During the Erasmus+ training course titled “Respond to your NEETs!” (coordinated by the National KID Association from Hungary) we asked a special group of young people about how they see the issue: youth workers gathered from 12 different countries who, themselves, were NEET. These young people have been experiencing “being off the track” for long months or even years and have been suffering the outcomes of failed regional and national initiatives about labour market integration.

We identified five areas where European youth policies should be further improved – from a practical point of view – and/or their national implementation should be better monitored: Education – Internship – Entrepreneurship – Volunteering – Learning mobility.

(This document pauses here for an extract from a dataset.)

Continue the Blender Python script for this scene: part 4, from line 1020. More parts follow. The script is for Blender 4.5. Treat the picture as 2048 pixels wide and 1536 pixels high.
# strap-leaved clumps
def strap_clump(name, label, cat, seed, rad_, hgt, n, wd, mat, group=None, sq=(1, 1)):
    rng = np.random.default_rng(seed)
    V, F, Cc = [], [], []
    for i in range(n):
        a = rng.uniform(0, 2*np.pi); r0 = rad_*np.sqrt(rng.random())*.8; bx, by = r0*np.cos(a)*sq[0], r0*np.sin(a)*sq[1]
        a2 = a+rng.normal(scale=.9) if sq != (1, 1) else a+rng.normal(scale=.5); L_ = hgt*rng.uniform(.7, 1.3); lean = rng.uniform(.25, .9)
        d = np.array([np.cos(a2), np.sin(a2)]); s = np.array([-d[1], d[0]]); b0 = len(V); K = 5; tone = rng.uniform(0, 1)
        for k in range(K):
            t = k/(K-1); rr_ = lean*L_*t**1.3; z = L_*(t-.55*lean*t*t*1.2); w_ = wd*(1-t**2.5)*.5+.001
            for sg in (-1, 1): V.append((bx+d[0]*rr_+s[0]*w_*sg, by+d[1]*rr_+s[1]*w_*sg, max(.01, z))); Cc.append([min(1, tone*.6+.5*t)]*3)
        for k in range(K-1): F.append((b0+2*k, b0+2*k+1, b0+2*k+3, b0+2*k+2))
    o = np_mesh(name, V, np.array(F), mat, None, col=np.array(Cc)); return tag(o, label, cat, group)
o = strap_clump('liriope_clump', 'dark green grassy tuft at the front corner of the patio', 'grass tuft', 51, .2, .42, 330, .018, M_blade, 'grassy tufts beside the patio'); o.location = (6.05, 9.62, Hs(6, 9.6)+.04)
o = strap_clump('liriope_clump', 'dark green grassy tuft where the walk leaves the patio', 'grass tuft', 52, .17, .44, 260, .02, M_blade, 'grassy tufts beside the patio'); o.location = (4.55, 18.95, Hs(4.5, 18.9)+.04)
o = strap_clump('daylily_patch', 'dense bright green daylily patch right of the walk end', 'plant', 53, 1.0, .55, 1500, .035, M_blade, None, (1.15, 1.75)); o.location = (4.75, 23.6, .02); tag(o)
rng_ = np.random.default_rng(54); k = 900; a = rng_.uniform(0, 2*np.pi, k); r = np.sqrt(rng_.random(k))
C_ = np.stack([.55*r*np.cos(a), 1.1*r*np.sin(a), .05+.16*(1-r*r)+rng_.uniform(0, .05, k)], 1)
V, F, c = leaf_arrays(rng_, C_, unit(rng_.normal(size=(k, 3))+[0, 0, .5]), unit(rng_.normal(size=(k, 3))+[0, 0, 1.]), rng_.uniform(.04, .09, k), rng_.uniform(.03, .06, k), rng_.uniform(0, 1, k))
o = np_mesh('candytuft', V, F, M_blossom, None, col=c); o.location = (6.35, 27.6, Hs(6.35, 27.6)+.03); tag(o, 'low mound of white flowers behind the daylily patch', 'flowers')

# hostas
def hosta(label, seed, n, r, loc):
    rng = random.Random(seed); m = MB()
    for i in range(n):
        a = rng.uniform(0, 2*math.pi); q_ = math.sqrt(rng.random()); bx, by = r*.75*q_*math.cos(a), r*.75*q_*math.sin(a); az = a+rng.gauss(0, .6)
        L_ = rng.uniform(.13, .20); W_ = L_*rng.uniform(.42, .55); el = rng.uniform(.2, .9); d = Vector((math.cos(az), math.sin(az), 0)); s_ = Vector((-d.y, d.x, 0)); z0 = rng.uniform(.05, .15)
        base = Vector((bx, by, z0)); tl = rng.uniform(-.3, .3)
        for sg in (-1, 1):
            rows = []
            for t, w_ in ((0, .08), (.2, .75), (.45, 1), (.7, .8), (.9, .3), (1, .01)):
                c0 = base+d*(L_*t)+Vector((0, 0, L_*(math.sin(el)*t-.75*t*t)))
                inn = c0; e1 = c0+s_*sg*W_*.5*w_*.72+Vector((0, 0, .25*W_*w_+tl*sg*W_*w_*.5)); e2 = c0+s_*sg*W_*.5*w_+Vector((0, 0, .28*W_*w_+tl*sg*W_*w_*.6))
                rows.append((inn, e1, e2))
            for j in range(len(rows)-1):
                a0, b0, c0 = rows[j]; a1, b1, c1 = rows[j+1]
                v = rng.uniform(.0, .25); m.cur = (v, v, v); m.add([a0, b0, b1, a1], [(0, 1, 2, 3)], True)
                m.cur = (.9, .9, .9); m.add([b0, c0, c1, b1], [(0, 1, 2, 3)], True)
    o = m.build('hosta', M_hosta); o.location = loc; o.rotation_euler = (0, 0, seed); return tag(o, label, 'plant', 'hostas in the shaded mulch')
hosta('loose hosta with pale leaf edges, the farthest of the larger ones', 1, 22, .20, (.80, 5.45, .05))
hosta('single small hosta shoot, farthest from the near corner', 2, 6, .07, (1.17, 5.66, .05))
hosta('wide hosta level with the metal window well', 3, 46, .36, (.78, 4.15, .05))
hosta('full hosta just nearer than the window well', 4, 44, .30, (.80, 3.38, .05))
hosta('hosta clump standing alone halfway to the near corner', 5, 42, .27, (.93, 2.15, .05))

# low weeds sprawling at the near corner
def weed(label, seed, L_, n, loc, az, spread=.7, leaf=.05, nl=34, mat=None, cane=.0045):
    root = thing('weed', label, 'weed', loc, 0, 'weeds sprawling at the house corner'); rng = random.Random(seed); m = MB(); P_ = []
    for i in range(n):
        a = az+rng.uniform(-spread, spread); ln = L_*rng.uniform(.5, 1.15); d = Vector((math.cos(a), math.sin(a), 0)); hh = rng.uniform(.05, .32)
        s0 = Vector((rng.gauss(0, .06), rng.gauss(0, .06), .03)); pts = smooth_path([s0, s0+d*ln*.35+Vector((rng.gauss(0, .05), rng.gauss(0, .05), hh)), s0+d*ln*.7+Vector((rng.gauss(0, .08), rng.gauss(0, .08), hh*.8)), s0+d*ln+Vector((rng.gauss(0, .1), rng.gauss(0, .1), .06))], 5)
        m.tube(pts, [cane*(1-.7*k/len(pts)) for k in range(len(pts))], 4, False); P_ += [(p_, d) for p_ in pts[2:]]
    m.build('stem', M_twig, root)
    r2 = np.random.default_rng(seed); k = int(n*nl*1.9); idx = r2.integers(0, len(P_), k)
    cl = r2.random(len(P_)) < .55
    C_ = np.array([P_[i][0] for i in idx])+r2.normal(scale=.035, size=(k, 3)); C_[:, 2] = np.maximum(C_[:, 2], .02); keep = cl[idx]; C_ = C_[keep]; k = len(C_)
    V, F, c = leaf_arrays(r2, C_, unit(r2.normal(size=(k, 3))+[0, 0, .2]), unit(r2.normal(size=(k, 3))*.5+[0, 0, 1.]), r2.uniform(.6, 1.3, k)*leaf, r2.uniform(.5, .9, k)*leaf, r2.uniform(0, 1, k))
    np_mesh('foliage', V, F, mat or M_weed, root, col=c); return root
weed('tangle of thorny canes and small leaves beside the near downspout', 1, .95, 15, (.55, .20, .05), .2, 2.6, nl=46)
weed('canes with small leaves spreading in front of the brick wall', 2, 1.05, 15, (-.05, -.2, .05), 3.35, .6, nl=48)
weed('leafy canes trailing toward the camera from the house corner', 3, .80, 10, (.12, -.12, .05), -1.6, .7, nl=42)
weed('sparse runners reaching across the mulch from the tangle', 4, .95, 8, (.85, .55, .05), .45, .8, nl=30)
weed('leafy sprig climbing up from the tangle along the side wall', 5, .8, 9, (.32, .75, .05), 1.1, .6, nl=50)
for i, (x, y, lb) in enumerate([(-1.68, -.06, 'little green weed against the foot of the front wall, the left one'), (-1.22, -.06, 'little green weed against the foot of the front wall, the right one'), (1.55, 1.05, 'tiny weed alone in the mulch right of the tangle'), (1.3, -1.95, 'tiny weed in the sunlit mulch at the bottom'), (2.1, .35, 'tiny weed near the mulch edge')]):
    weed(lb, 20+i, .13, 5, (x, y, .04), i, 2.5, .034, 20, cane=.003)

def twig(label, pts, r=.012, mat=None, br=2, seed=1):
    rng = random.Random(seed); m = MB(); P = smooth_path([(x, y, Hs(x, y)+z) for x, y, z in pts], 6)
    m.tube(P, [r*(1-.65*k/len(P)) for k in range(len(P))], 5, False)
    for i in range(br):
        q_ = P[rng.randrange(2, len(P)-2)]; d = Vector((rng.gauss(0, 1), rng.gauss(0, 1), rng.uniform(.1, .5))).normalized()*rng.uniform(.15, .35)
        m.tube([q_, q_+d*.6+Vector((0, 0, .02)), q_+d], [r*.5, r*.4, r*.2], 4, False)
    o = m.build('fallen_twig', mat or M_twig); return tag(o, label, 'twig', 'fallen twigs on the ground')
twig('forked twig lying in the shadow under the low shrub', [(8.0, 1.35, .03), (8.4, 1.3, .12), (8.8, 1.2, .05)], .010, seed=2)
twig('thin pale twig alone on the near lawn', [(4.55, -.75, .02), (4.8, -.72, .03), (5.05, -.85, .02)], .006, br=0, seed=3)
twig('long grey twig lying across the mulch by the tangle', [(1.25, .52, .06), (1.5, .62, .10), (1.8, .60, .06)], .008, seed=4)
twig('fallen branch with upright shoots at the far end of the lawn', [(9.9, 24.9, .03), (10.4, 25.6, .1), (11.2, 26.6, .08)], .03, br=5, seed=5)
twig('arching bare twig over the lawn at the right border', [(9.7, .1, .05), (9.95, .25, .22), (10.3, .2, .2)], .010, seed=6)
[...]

These areas have been defined as pillars for the creation of a positive future perspective for young people, preventing and overcoming skills mismatch between education and the labour market. (During the training the youth workers have prepared recommendations on youth policies which will be published in a booklet in the upcoming months.) Fostering cooperation between the education and business sector, ensuring quality internships, reaching recognition of volunteering, providing accessible learning mobilities and increasing support for young entrepreneurs have been on the agenda of the European Union for long times; however the huge difference in success levels between regions still calls for joint actions. The civil sector and young people themselves must take part in policy making and implementation in order to make the regional and national implementation of EU policies more successful. By calling on youth workers from EU countries, consulting with them about the phenomena of NEET and about the implementation of youth policies, it become clear that the challenge and the responsibility is shared and that we have to unite all international actors to analyze, discuss, develop and promote measures to improve the situation. As suggested by the European Commission, “greater cooperation between stakeholders is effective without requiring large budget” (Employment, Social Affairs and Inclusion DG).

An army with a voice

These NEET youth workers are the good examples of youth participation and civic engagement. It doesn’t mean that they are not delusional or disappointed, but that despite all that, they still stand up for themselves and for the youth they work with. They continue to make their voice heard, again and again, where they are asked and where they are not. They continue to shake up other youngsters to express their opinion and they will deliver their message when those youngsters face difficulties to do so. They put all their energy into staying determined in order to win this battle.

Because it is a battle with uncertainty, a fight with societal pressure, a wrestle with self-consciousness. And we can only win it if we march together.